One of the largest boats in the Show and another which shows unmistakably the trend toward twin screw cruising boats is the 55-foot double cabin mahogany cruiser displayed by the Consolidated Shipbuilding Corporation, with two 170-horsepower Speedway engines and a cruising speed of 20 miles an hour.

Hacker's superb runabouts which have undergone considerable change this year, are exhibited in four styles. These are a 24-foot 35 miler, a 26-foot 40 miler, a 30-foot 40 miler and a 38foot twin screw 42 mile V-bottom, double cockpit commuter-cruiser.

The leader among the new Elco boats for this year is a stunning 50foot twin screw motor yacht with sumptuous living quarters for six people and a crew of two.

The fleet of livable cruisers introduced this year by the American Car and Foundry Company is impressive. This magnificent cluster of sea-going yachts includes a 30-foot double cabin cruiser, other family cruisers of 40, 47 and 58 feet and a 38-foot twin screw sport cruiser which is shown here.

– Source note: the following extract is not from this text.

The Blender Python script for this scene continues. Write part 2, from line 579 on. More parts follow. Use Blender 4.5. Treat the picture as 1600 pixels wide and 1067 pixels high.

And in this galaxy of new boats is Gar Wood with a long line of speedy and sumptuous runabouts. Among these are a 33-footer with seating capacity for twelve people and a speed of 50 miles attained with a 400 horsepower 12-cylinder Gar Wood engine; a Baby Gar runabout with a Chrysler motor and a beautiful limousine-runabout which makes 40 miles an hour with a Scripp engine.